Energy saver


4 Jan 2009

For years the industry has been discussing the ultimate green data centre, but secretly wondering what it means to be ‘really’ green. Now we need to test these claims objectively.

In a few short years, data centres will emit more greenhouse gases than airlines. The cost implications of this are not yet clear, but if they are half as heavy for our sector as they have been for the airline industry, we will need to fasten our seatbelts.

At the same time, Moore’s Law has driven the cost of powering IT higher than the cost of the IT equipment itself. Energy prices are rising too. According to the Uptime Institute, the cost of power and infrastructure for IT as a percentage of budget is moving from 1–3pc a few years ago into double figures. All of the factors driving an energy-efficiency programme – environmental, political, corporate, commercial – are converging into a single commonsense imperative: save money by saving energy, starting now.

Some people would still rather talk about green data centres than build and operate them, which can lead to confusion. So how do you recognise a green data centre? It boils down to measurement. The key calculation is power usage efficiency (PUE), or the science of maximising the amount of useful power delivered to the IT equipment for each unit passing through the data centre transformer. Total data centre energy usage divided by IT equipment energy usage gives you PUE.

So, for instance, the dream green data centre would have a PUE of 1, which means that every watt of power at the transformer is delivered directly to the IT equipment. Unfortunately, this is not physically possible as some infrastructure services, such as cooling etc, always have to be provided.

At the other end of the spectrum, there are data centres with PUEs of anything from 2 up to 7 or 8. A PUE of 2 or more is becoming more and more unacceptable these days, because it means that more energy is being spent on powering infrastructure for IT than on powering the equipment itself. These are typically in-house data centres based on legacy equipment, but they do include some data centres managed by dedicated providers. Today’s green data centres lie between these extremes.

Green standards

How this compares with the rest of the sector is not yet easy to say with authority, but we want to make sure that everyone will know as soon as possible. For the sake of full disclosure, Interxion has been collaborating with the Uptime Institute EMEA and the Green Grid to agree a set of universal usable ratings for energy and power efficiency. Progress in this area is also being shared with the Joint Research Committee of the European Commission, which has been tasked with developing the industry’s first pan-European voluntary code of practice.
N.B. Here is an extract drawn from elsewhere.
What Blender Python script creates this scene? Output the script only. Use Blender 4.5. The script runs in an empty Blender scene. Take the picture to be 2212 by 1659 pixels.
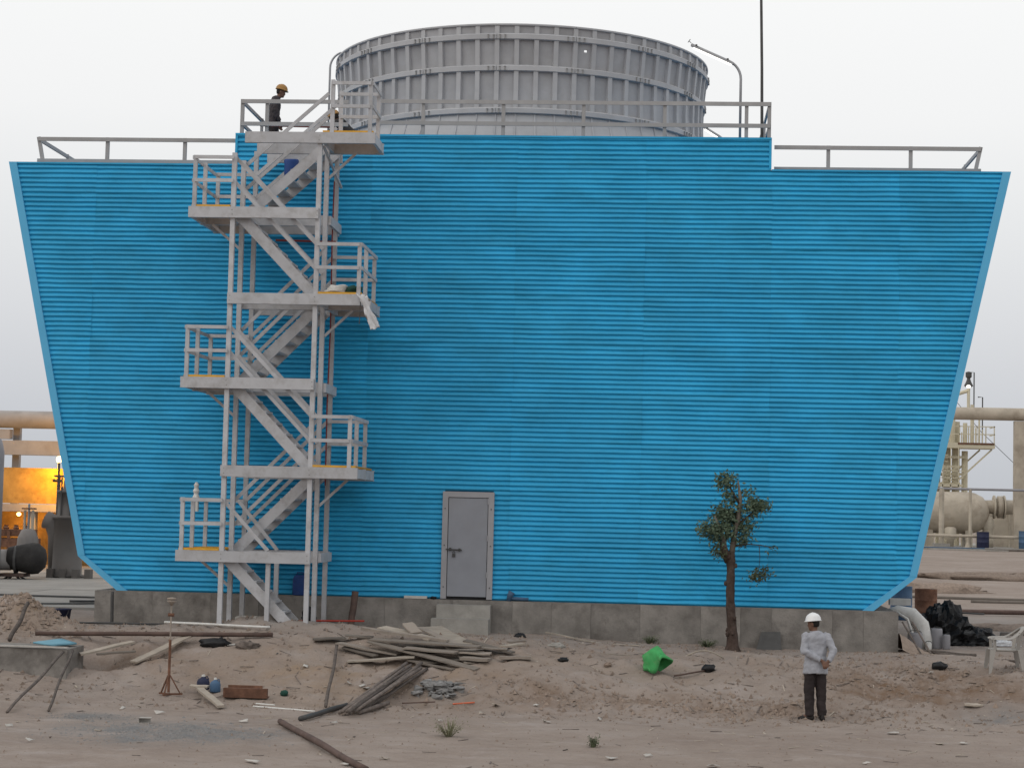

The standards will simply reward existing best practice. Data centre infrastructure power overhead – that is, transformer load over IT hardware load – can be converted to a percentage value to create DCI-PE – data centre infrastructure power efficiency. This measure was developed by Interxion and circulated to both the Uptime Institute and the Green Grid. In addition, I expect that PUE will be the key calculation behind a broader energy rating with more relevance to customers – the data centre infrastructure efficiency rating (DCI-E).

Green data centres have other characteristics in both design and operations. In order to minimise the power overhead, a green data centre should never be over-specified for the task it performs. This is why the modular data centre build-out approach, pioneered by Lex Coors, director of engineering at Interxion, has now become the norm across the industry. Some energy-efficient components are now standard. Free-cooling on chillers, for instance, is now a non-negotiable element in a green data centre.

In addition, smart procurement drives efficiency gains over time. Efficiency-focused design engineering requirements, which approach the energy flow of the data centre as an integrated system, are the key. For instance, a strict policy should be in place for selecting UPS providers, floor systems or high co-efficient of performance chillers, which work efficiently in combination.

For the dedicated carrier- and vendor-neutral data centre provider, there is one more characteristic essential to making a data centre green: green customers. If your data centre PUE is less than 2, then the greater part of the power spent in the data centre is used to power customer IT equipment. Everyone recognises that there are huge opportunities for gaining efficiencies at minimal cost in the short term. Our role is to support and advise.

As well as keeping its own house in order, the truly green data centre should be a focal point for enabling these customer efficiencies by sharing best practice on installation, providing energy usage measurement and analysis advice and offering a range of tools and services. Working together with our customers, we can make the energy efficiency of the equipment at the heart of the data centre as green as the infrastructure of the data centre itself.